Pension problem won't retire that easily

By V.Jayanth

CHENNAI Oct. 22. At last week's meeting of Chief Ministers in New Delhi, Jayalalithaa raised a sensitive issue - how to slow down the annual growth of pensions to less than 10 per cent. She was concerned at the ballooning salary and pension bill.

The AIADMK regime has consistently campaigned that the root of the current fiscal crisis lay in implementation of Fifth Pay Commission recommendations and the ``profligacy'' of the previous government.

Apart from implementing the Commission recommendations, the DMK regime agreed to pay arrears with effect from January 1996. But, when it could not find funds, it impounded 60 per cent of the arrears and announced that the payment would be made in 2003. That is due next year.

According to official sources, the pension bill has risen alarmingly during the past five years and the liabilities alone have shot up to 13 per cent of the revenue expenditure. In hard terms, the pension bill trebled from Rs. 1,070 crores in 1996-97 to Rs. 2,927 crores in 2000-01. It has already crossed the Rs. 3,000-crore level and threatens to touch the Rs. 4,000-crore mark in a year or two. ``It has been growing at an incredible rate of 30 per cent per annum, on an average, during the past five years and has emerged the fastest growing component in the total revenue expenditure'', explains a senior official.

Though Tamil Nadu has already announced a contributory pension fund scheme for new entrants, the problem with the existing pensioners and those who retire in the next few years will have to be tackled.

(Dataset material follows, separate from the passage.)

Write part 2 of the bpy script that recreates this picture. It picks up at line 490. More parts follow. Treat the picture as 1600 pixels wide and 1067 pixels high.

Officials say the problem was compounded by a decision allowing computation of pension at 50 per cent of pay for 30 years of service, as against 50 per cent for 33 years, allowed by other States and the Centre. And, with the Pay Commission recommendation that the pension be equalised for all older pensioners in 1998, the bill ``went out of control''. The Government is looking for solutions, It had failed to move the Centre to adopt a more ``rigid line'' against ``pampering government servants''.

A simple solution

Retired officials and economists have come up with several suggestions. A simple solution can be withdrawal of the commutation benefit, which is a scheme to pay part of the future pension in lumpsum at the time of retirement. This may save about Rs. 350 crores a year and thereby slow down the rate of growth - only for a year or two.

But there is also the concern that the Government is dealing with a sensitive section and pensioners should not be put to undue hardship.

Another suggestion is to change the discount factor for computing the commutation amount to the current interest rate of 8 per cent, instead of four per cent in discount tables.

This, it is stated, can bring down the entitlements by 20 per cent.

A more feasible alternative may be offering the commutation amount in small savings instruments for at least 50 per cent of the payment. It may not be possible now to rollback the concessions given by the previous regime, based on the Central pattern. As it is, the State is finding it difficult to hold back bonus, additional dearness allowance, leave encashment and other facilities.

But there appears to be a determination on the part of the Government to ``deal firmly'' with the fiscal crisis, trying to contain the expenditure on salaries and pensions to less than 50 per cent of the total revenue receipts, from the present 62 per cent.

A pointer to the direction the Government will take is expected in December, when the Staff Expenditure Reforms Commission, headed by the former Finance Secretary, A. M. Swaminathan, completes its task.

It has already submitted interim reports, recommending ``substantive downsizing'' in many departments.

The Chief Minister has already indicated th at a 30 per cent downsizing will be done over a period of time.

Now that the Centre has shown no inclination to face the problem together, the States will have to fend for themselves.